Task details: Extract, in full, the lines below, beginning at the first and ending with the line that contains "o = link('twig', mb.mesh('twig', M_dead), D_.root);". Pictures do not belong in the copy.

§ §

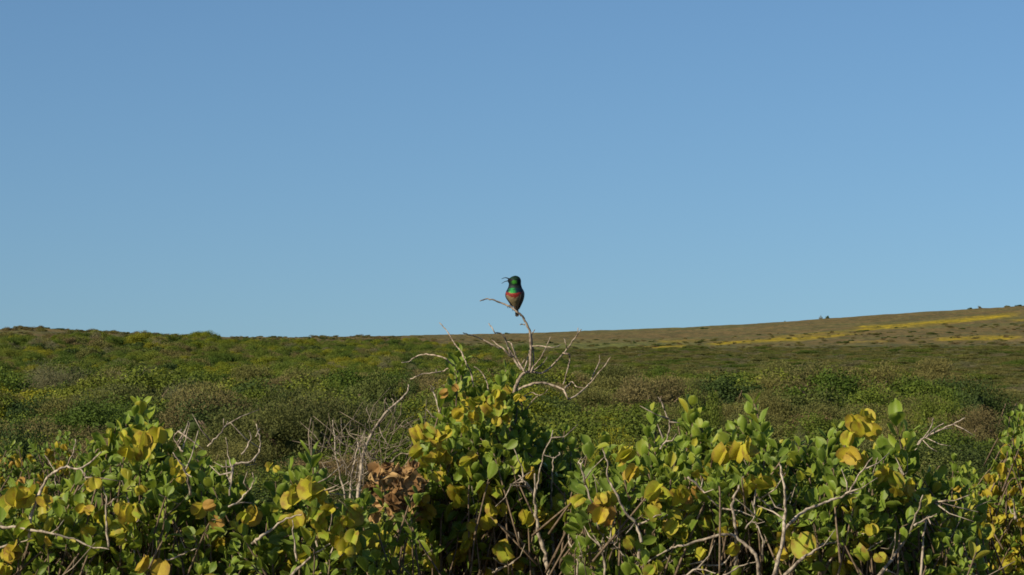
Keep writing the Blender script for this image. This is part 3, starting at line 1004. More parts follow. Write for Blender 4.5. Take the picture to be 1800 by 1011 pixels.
# ---- grey dead shrub behind
D_ = Bush('dead_shrub', 'bare grey dead shrub of thin twigs left of the centre bush', 7.4,
          [(540, 850), (600, 790), (660, 760), (720, 800), (750, 850)], 0.35, 0.03, base_px=640, group='bare dead shrubs')
D_.root['category'] = 'dead shrub'
main = D_.branch([(628, 900), (634, 830), (642, 788), (662, 749), (682, 722), (704, 703), (715, 690), (718, 676)], 6.5, 2, a=0)
for pth, w0 in [([(616, 880), (617, 850), (622, 818), (628, 791), (642, 758)], 4.5), ([(629, 880), (630, 858), (636, 827), (634, 798), (627, 770)], 4.5), ([(608, 880), (605, 862), (596, 830), (590, 791), (585, 739)], 3.6),
                ([(690, 716), (692, 706), (688, 700)], 2), ([(678, 727), (676, 710), (679, 700)], 2.4), ([(700, 706), (694, 698), (690, 694)], 1.8), ([(665, 745), (672, 765), (680, 778)], 2.2),
                ([(660, 830), (680, 820), (700, 800), (722, 797)], 3), ([(664, 838), (690, 822), (712, 824), (735, 830)], 3), ([(778, 742), (770, 715), (762, 690), (757, 682)], 4), ([(778, 742), (765, 735), (750, 720)], 2.6), ([(776, 738), (782, 722)], 2),
                ([(728, 762), (715, 752), (702, 748)], 2.8), ([(726, 758), (722, 748), (716, 742)], 2.4), ([(560, 850), (548, 800), (551, 740)], 2.6), ([(545, 790), (543, 760), (548, 735)], 2), ([(590, 800), (575, 770), (565, 760)], 2)]:
    D_.branch(pth, w0, a=0.1, wob=.05, parent=main if w0 < 2.5 else None, name='twig' if w0 < 2.5 else 'branch', mat=M_dead if w0 < 3.2 else None)
mb = MB()
for i in range(150):
    px = random.gauss(640, 48); py = random.gauss(805, 45)
    px = min(max(px, 545), 745)
    py = max(py, 720 + abs(px - 665) * .5)
    p0 = P(px, py + 14, 7.4 + random.uniform(-.3, .35)) - D_.base
    d = Vector((random.gauss(0.15, .5), random.gauss(0, .4), random.uniform(.1, 1))).normalized()
    ln = random.uniform(.03, .13)
    tube(mb, [p0, p0 + d * ln * .5 + rv(.008), p0 + d * ln + rv(.012)], .0016, .0008, 3, 0)
o = link('twig', mb.mesh('twig', M_dead), D_.root); o['kind'] = 'stuff'

# ---- centre bush with the perch
B = Bush('leafy_bush', 'centre leafy bush with yellow pods and the bare perch branches on top', 6.5,
         [(640, 960), (690, 930), (712, 840), (740, 785), (770, 750), (800, 715), (840, 690), (885, 690), (908, 730), (930, 775), (970, 795), (1015, 815)], 0.42, 0.039, base_px=850, drop=70)
BUSHES.append(B)
CENTRE = B
B.tips([(805, 618, 1.0), (812, 632, 1.0), (799, 645, .95), (808, 662, .95), (803, 676, .9), (812, 690), (890, 640), (905, 655), (880, 668), (862, 678, .9), (845, 690, .8), (830, 690), (905, 690), (822, 682, .8), (745, 738), (757, 758), (735, 780),
        (992, 748), (960, 768), (1002, 775), (932, 750), (915, 740), (950, 790), (775, 745), (970, 800), (825, 760), (870, 790), (850, 800), (780, 720), (800, 700)], tone=.6)
B.fill(420, 700, 1015, tone=0.58, pod=0.07, rows=340)
B.fill(320, 720, 930, tone=0.62, pod=0.08, rows=150)
B.fill(200, 640, 1015, tone=0.54, pod=0.06, rows=360)
B.podlist([(735, 770), (752, 765), (770, 775, .9), (738, 815), (770, 812, 1.1), (790, 780, .7), (812, 722, .75), (828, 715, .7, .75), (848, 703, .7), (875, 705, .7, .75), (886, 700, .7, .75), (858, 718, .7), (846, 730, .75, .75), (885, 752, .75), (835, 757, .8, .4),
           (810, 745, .7, .45), (805, 875, 1.2), (735, 880, .9, .75), (742, 895, .8), (820, 970, 1.2), (815, 985), (840, 930, .9), (835, 945), (885, 975, 1.1), (890, 985), (900, 1000), (955, 910, 1.1), (950, 920), (935, 845, .8, .35), (930, 920),
           (870, 870, .7), (760, 850, .7), (908, 712, .6, .3), (802, 700, .6, .3)])
for i in range(95):     # the dried brown cluster
    px = random.gauss(700, 22); py = random.choice((random.uniform(812, 860), random.uniform(820, 905)))
    B.pod_at(P(px, py, 6.0 + random.uniform(-.1, .1)), .024 * random.uniform(.5, 1.4), None, dry=True)
B.tips([(672, 850, .8), (735, 862, .8), (722, 900, .8), (680, 915, .8), (705, 925, .8)], n=3, tone=.5, a=-1.5)
perch = B.branch([(900, 1000), (896, 850), (898, 740), (904, 690), (909, 673), (919, 657), (931, 650), (933, 624), (932, 589), (927, 573), (918, 556), (909, 549), (898, 540), (886, 534.5), (873, 529.5), (862, 526), (854, 526), (844.5, 529)],
                 6.6, 2.0, a=-0.1, wob=.008, mat=M_perch, name='dead_branch', label='bare grey branch rising to the twig where the bird sits')
CT = [([(923, 571), (918, 570), (914, 571)], 2.6), ([(933, 655), (938, 640), (937, 614), (934, 592), (936, 585), (940, 580)], 4), ([(921, 652), (909, 632), (901, 609), (897, 602), (892, 600)], 4.5),
      ([(916, 650), (906, 636), (901, 625), (891, 604), (886, 591), (878, 585.5), (870, 585), (865, 576), (859, 569)], 4.5), ([(899, 628), (886, 614), (875, 606), (865, 597)], 5), ([(880, 613), (860, 603), (847, 596), (834, 591), (824, 589), (814, 585)], 3.6),
      ([(930, 655), (940, 655), (952, 656), (965, 648), (978, 635), (994, 617), (1006, 600), (1014, 590), (1018, 584), (1022, 579.5)], 5), ([(1015, 588), (1016, 577)], 2), ([(990, 621), (998, 622), (1001, 626), (1001, 637), (996, 655), (990, 676)], 4.2),
      ([(997, 613), (995, 606), (992, 596)], 2.2), ([(933, 655), (945, 646), (953, 640), (963, 628)], 3.4), ([(937, 645), (945, 636), (953, 625), (961, 607), (967, 593)], 3), ([(936, 609), (952, 608), (970, 611), (986, 606)], 2.6),
      ([(920, 652), (924, 643), (929, 625), (932, 614)], 3.6), ([(917, 640), (922, 632)], 3), ([(904, 630), (895, 618), (892, 608)], 4),
      ([(905, 690), (916, 682), (932, 676), (947, 673), (968, 676), (989, 684), (994, 692), (999, 701), (1014, 694), (1035, 676), (1050, 658), (1063, 643), (1073, 628)], 6), ([(1038, 670), (1046, 652), (1054, 634), (1054, 624)], 3),
      ([(992, 682), (1000, 676), (1006, 671), (1012, 679), (1026, 682)], 3.4), ([(998, 698), (990, 688)], 3), ([(806, 655), (797, 644), (793, 640), (783, 630), (767, 625), (749, 623), (731, 627), (718, 636), (706, 638)], 4),
      ([(806, 655), (793, 646), (780, 652), (765, 655), (744, 658), (732, 662), (721, 667)], 3.6), ([(832, 680), (828, 655), (820, 640), (812, 621), (801, 607), (793, 594), (783, 578), (773, 568)], 3.8), ([(858, 690), (857, 676), (847, 655), (834, 644)], 3),
      ([(803, 690), (796, 678), (790, 676), (779, 677)], 3.4), ([(798, 682), (790, 672), (785, 668)], 2.6), ([(925, 720), (940, 700), (955, 692)], 2.6), ([(918, 700), (932, 690), (945, 694)], 2.4), ([(767, 655), (766, 650)], 1.8), ([(957, 692), (962, 684)], 1.8)]
for pth, w0 in CT:
    B.branch(pth, w0 * 0.82, a=-0.1, wob=.035, name='twig', parent=perch, mat=M_perch)
for pth, w0 in [([(968, 1020), (957, 972), (947, 936), (942, 895), (940, 869), (941, 833)], 9), ([(940, 870), (920, 845), (913, 837)], 6), ([(920, 846), (908, 849), (897, 851)], 3.5), ([(920, 842), (917, 822), (903, 789)], 3.5),
                ([(975, 1020), (973, 977), (970, 931), (969, 884), (970, 840), (972, 804)], 6.5), ([(942, 1020), (929, 977), (914, 949), (898, 936), (877, 922), (852, 907), (835, 900)], 7), ([(914, 949), (911, 936)], 4), ([(866, 1006), (884, 996), (902, 989)], 3.6),
                ([(941, 870), (946, 845), (955, 800), (968, 770), (972, 757)], 3.6), ([(715, 895), (708, 860), (712, 830)], 2.6), ([(700, 880), (695, 850)], 2.4), ([(985, 795), (975, 805), (955, 800)], 2.4)]:
    B.branch(pth, w0, a=random.uniform(-1.1, -0.75))
B.stems(12, 120, 0)
B.tangle(40)

# ---- right bush
B = Bush('leafy_bush', 'wide leafy bush right of centre with many forked bare branches', 6.0,
         [(1000, 830), (1050, 805), (1100, 805), (1140, 795), (1180, 785), (1220, 755), (1260, 775), (1320, 755), (1370, 785), (1420, 795), (1470, 785), (1520, 795), (1570, 785), (1610, 812), (1650, 835), (1690, 850), (1725, 905)], 0.45, 0.039, base_px=1340, drop=80)
BUSHES.append(B)
B.tips([(1145, 712, .8), (1150, 765, .9), (1213, 703), (1220, 722), (1207, 745), (1232, 742), (1325, 700), (1316, 718), (1335, 735), (1318, 765), (1290, 755), (1350, 770), (1470, 745), (1455, 762), (1405, 775), (1503, 742, .8), (1420, 772), (1440, 790),
        (1574, 738, 1.5), (1596, 752, 1.2), (1560, 775, 1.2), (1180, 772), (1128, 792), (1062, 772), (1040, 780), (1100, 790), (1260, 770), (1380, 785), (1490, 770), (1540, 795), (1240, 765), (1170, 790)], tone=.62)
B.fill(1120, tone=0.58, pod=0.07, rows=340)
B.fill(220, 1150, 1600, tone=0.64, pod=0.04, rows=120)
B.tips([(1075, 970, 1.2), (1045, 985, 1.2), (1105, 985), (1370, 850), (1400, 840), (1460, 870), (1530, 850), (1440, 900), (1280, 850), (1550, 890)], n=3, tone=.55, a=-.9)
B.podlist([(1283, 795, 1.1), (1300, 800, 1.1), (1310, 815, .8), (1322, 850, 1.1), (1320, 865), (1160, 872, 1.2), (1170, 880, 1.1), (1195, 872, .8, .3), (1210, 885, .9, .35), (1215, 900, .8, .3), (1058, 905, 1.1, .05), (1066, 915, 1, .08), (1045, 890, .9), (1062, 885, .8),
           (1105, 808, 1), (1112, 835, 1), (1118, 850, .8), (1500, 740, .9, .5), (1508, 752, .9), (1495, 775, 1), (1490, 815, 1), (1500, 808), (1560, 835), (1570, 845, .9), (1580, 880, 1.1), (1597, 872, .8, .4), (1395, 965, 1.4, .8), (1375, 960, 1.1), (1410, 935, 1), (1385, 985, 1.1),
           (1510, 970, 1.1), (1515, 985, 1), (1545, 985, .8), (1222, 970, 1, .9), (1238, 978, 1, .9), (1393, 838, .7), (1280, 945, .8), (1105, 955, .9), (1485, 955, .8), (1530, 940, .7, .4), (1225, 925, .8), (1150, 1000, .9), (1350, 930, .8), (1470, 990, .9)])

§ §

Completed exercise:
Keep writing the Blender script for this image. This is part 3, starting at line 1004. More parts follow. Write for Blender 4.5. Take the picture to be 1800 by 1011 pixels.
# ---- grey dead shrub behind
D_ = Bush('dead_shrub', 'bare grey dead shrub of thin twigs left of the centre bush', 7.4,
          [(540, 850), (600, 790), (660, 760), (720, 800), (750, 850)], 0.35, 0.03, base_px=640, group='bare dead shrubs')
D_.root['category'] = 'dead shrub'
main = D_.branch([(628, 900), (634, 830), (642, 788), (662, 749), (682, 722), (704, 703), (715, 690), (718, 676)], 6.5, 2, a=0)
for pth, w0 in [([(616, 880), (617, 850), (622, 818), (628, 791), (642, 758)], 4.5), ([(629, 880), (630, 858), (636, 827), (634, 798), (627, 770)], 4.5), ([(608, 880), (605, 862), (596, 830), (590, 791), (585, 739)], 3.6),
                ([(690, 716), (692, 706), (688, 700)], 2), ([(678, 727), (676, 710), (679, 700)], 2.4), ([(700, 706), (694, 698), (690, 694)], 1.8), ([(665, 745), (672, 765), (680, 778)], 2.2),
                ([(660, 830), (680, 820), (700, 800), (722, 797)], 3), ([(664, 838), (690, 822), (712, 824), (735, 830)], 3), ([(778, 742), (770, 715), (762, 690), (757, 682)], 4), ([(778, 742), (765, 735), (750, 720)], 2.6), ([(776, 738), (782, 722)], 2),
                ([(728, 762), (715, 752), (702, 748)], 2.8), ([(726, 758), (722, 748), (716, 742)], 2.4), ([(560, 850), (548, 800), (551, 740)], 2.6), ([(545, 790), (543, 760), (548, 735)], 2), ([(590, 800), (575, 770), (565, 760)], 2)]:
    D_.branch(pth, w0, a=0.1, wob=.05, parent=main if w0 < 2.5 else None, name='twig' if w0 < 2.5 else 'branch', mat=M_dead if w0 < 3.2 else None)
mb = MB()
for i in range(150):
    px = random.gauss(640, 48); py = random.gauss(805, 45)
    px = min(max(px, 545), 745)
    py = max(py, 720 + abs(px - 665) * .5)
    p0 = P(px, py + 14, 7.4 + random.uniform(-.3, .35)) - D_.base
    d = Vector((random.gauss(0.15, .5), random.gauss(0, .4), random.uniform(.1, 1))).normalized()
    ln = random.uniform(.03, .13)
    tube(mb, [p0, p0 + d * ln * .5 + rv(.008), p0 + d * ln + rv(.012)], .0016, .0008, 3, 0)
o = link('twig', mb.mesh('twig', M_dead), D_.root); o['kind'] = 'stuff'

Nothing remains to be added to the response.